* _What is expected_
Lines holding the string "script" are the ones to copy from this listing.

○ ○ ○ ○ ○ ○ ○

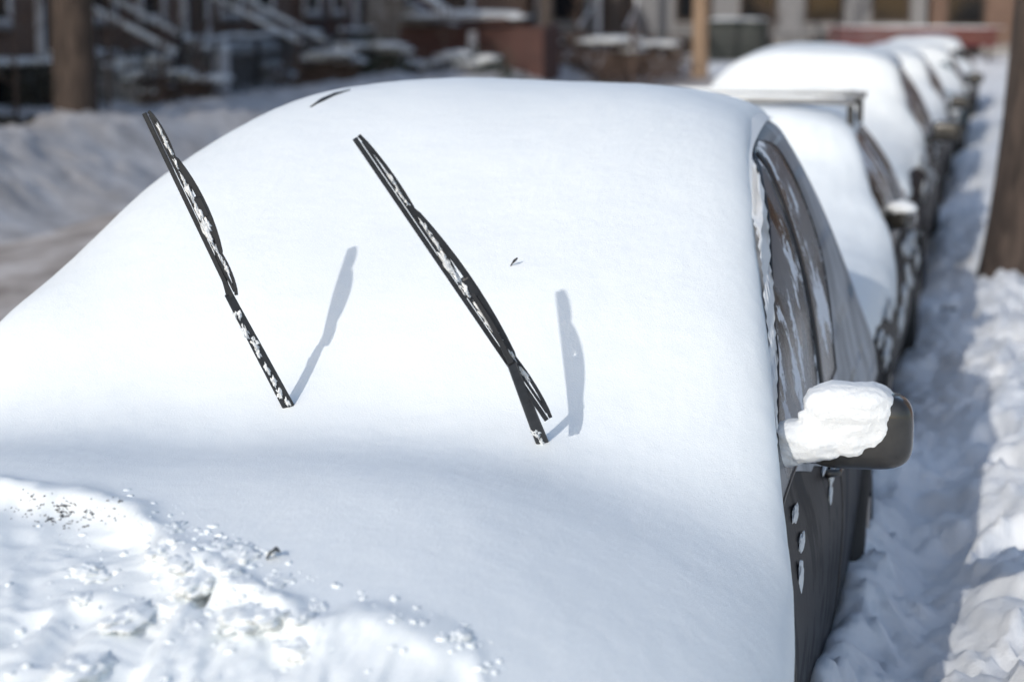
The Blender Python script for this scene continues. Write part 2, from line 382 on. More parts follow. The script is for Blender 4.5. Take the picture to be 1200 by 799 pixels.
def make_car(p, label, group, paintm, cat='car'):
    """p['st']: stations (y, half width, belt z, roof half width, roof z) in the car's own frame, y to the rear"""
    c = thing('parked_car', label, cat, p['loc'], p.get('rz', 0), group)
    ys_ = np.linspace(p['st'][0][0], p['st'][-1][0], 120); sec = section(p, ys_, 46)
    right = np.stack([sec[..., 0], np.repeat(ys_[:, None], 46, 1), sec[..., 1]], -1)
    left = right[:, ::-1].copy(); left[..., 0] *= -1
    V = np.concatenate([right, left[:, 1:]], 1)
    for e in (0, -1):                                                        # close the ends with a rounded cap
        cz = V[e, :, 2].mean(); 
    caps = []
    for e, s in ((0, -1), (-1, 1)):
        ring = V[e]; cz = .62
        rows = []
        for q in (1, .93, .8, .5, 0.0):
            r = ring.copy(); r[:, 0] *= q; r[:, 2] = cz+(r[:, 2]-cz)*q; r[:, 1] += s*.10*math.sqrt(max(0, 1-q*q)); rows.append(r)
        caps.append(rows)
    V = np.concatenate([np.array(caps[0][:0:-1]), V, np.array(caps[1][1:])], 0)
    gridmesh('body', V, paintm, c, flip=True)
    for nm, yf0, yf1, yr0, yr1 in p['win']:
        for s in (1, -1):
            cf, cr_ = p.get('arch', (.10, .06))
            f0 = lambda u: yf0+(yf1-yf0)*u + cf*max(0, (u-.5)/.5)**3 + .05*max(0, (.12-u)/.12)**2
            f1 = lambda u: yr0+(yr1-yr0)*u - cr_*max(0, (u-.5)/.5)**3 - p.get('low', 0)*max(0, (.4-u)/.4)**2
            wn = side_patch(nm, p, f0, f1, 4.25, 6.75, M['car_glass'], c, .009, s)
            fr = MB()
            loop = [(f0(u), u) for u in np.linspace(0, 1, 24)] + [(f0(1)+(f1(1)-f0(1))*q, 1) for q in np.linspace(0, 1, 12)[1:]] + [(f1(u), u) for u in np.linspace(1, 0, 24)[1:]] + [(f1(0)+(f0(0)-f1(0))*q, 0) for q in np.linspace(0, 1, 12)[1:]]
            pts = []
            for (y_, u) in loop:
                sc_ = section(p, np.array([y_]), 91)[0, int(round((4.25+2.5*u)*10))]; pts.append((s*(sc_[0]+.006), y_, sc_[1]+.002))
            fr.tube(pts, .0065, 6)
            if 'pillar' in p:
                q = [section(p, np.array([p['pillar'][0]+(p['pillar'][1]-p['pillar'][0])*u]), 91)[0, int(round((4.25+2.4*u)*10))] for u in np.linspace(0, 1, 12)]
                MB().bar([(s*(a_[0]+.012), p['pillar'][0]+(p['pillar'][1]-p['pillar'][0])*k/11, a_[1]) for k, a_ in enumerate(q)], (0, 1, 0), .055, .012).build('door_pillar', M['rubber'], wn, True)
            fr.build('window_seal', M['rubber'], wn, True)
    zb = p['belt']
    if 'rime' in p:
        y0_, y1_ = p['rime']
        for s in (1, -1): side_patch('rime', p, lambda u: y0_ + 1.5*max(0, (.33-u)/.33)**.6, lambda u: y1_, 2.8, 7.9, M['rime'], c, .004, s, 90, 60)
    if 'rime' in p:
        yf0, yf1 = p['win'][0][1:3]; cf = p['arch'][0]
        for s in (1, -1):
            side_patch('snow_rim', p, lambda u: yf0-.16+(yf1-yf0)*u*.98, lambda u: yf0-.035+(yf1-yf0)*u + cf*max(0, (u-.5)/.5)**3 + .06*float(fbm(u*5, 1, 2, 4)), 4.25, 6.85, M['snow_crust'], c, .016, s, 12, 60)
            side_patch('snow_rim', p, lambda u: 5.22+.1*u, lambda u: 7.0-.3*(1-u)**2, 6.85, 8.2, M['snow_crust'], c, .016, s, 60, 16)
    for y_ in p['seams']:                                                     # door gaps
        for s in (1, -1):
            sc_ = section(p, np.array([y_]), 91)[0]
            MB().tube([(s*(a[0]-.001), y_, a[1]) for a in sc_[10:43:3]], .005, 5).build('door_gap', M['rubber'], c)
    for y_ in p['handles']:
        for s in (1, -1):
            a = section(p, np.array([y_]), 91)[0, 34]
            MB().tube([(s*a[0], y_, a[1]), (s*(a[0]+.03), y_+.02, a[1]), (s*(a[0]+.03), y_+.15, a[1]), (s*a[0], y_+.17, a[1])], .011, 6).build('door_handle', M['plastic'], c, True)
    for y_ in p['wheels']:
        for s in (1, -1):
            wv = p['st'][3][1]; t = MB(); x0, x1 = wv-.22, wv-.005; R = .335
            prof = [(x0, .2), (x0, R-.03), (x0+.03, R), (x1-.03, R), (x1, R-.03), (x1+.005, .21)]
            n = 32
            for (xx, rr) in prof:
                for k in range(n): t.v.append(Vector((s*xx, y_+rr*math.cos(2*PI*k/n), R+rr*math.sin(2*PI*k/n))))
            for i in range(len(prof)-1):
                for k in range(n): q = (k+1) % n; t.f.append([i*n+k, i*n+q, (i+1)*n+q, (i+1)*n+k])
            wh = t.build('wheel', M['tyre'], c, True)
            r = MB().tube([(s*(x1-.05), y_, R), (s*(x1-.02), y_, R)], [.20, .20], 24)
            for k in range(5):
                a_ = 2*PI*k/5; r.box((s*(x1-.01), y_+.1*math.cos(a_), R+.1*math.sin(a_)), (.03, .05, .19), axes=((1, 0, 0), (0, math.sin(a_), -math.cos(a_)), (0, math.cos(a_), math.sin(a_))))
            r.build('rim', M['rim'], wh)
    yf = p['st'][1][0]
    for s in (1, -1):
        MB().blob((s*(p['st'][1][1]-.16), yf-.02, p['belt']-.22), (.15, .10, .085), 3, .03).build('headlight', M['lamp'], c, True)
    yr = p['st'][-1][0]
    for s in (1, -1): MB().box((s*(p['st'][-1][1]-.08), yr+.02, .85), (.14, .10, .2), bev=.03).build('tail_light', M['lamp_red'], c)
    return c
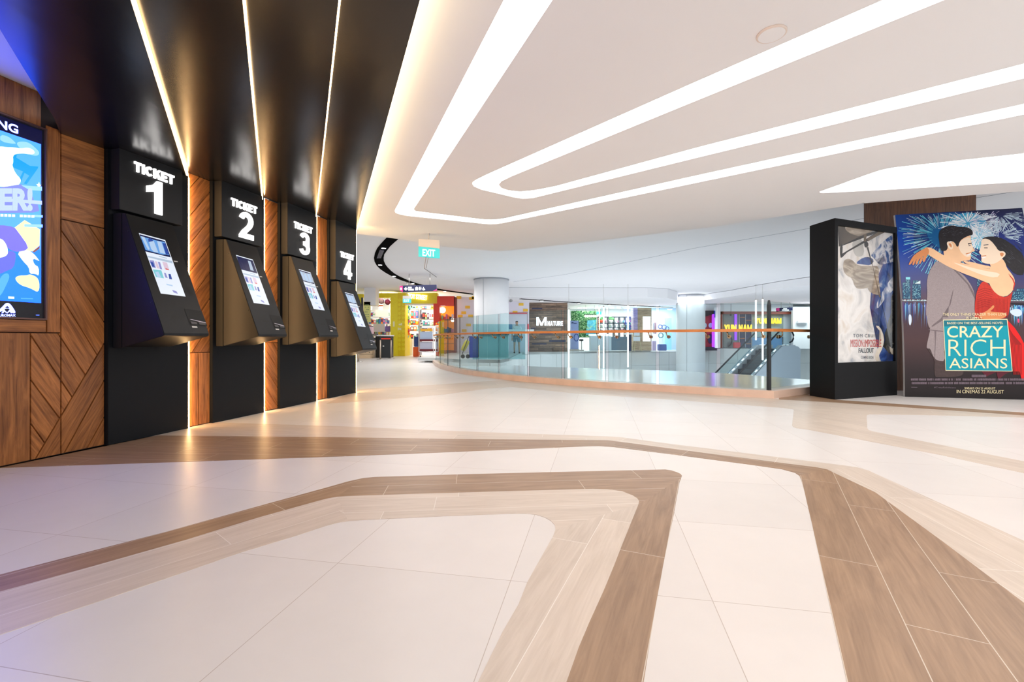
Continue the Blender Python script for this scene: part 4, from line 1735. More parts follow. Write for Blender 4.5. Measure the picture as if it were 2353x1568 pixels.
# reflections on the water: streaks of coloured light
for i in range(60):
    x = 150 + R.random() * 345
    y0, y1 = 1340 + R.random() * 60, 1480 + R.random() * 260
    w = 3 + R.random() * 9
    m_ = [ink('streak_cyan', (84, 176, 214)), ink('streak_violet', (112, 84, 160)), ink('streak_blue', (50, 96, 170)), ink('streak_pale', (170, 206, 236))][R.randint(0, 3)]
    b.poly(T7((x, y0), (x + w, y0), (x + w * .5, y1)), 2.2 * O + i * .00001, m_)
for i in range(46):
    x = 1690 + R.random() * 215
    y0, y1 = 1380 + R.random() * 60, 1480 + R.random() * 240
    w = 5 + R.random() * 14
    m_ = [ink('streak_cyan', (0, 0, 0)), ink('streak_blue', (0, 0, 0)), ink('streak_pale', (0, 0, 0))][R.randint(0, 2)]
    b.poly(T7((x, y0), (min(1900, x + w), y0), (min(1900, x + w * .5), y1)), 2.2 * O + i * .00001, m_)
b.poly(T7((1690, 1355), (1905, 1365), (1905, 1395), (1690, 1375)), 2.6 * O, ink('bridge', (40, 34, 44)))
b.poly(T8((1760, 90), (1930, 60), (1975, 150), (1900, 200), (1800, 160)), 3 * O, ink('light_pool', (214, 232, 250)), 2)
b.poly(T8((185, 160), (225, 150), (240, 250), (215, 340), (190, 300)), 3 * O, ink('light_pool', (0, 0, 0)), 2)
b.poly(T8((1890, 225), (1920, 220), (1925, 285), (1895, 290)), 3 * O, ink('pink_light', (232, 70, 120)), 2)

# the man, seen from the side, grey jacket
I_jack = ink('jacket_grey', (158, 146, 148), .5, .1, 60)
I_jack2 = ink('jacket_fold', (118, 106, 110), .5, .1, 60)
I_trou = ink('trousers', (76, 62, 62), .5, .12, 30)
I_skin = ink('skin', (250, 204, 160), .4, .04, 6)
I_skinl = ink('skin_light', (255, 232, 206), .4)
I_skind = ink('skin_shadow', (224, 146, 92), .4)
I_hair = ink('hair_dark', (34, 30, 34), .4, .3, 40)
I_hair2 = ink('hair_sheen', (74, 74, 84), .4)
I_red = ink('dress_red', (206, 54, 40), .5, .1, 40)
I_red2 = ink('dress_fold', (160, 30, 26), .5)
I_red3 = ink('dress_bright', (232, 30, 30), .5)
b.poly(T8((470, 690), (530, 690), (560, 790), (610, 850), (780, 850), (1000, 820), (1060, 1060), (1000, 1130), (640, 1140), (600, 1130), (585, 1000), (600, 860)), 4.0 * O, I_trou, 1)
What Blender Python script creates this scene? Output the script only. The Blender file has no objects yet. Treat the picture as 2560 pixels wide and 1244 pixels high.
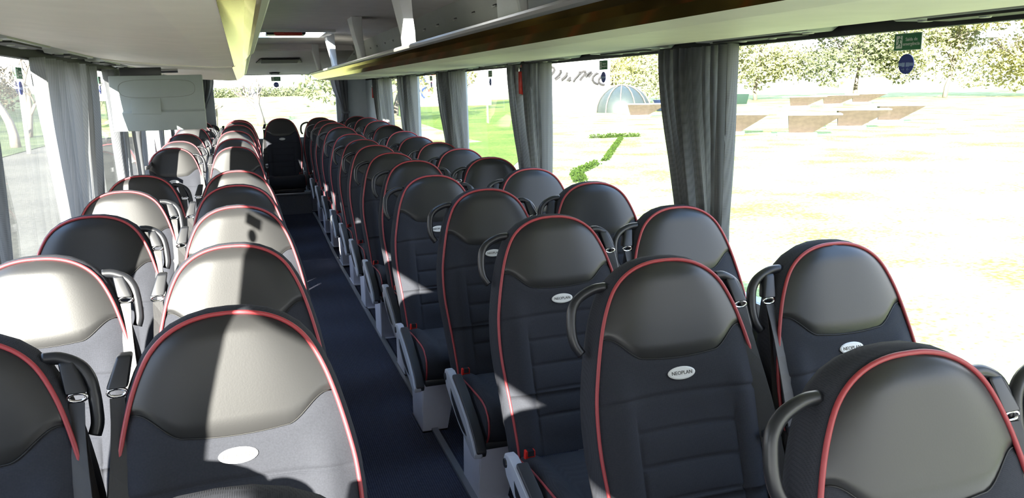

○ ○ ○ ○ ○ ○ ○

* _Expected output_
The Blender Python script for this scene continues. Write part 2, from line 382 on. More parts follow. The script is for Blender 4.5. Take the picture to be 1200 by 799 pixels.
Continue the Blender Python script for this scene: part 4, from line 1735. More parts follow. Write for Blender 4.5. Measure the picture as if it were 2353x1568 pixels.
What Blender Python script creates this scene? Output the script only. The Blender file has no objects yet. Treat the picture as 2560 pixels wide and 1244 pixels high.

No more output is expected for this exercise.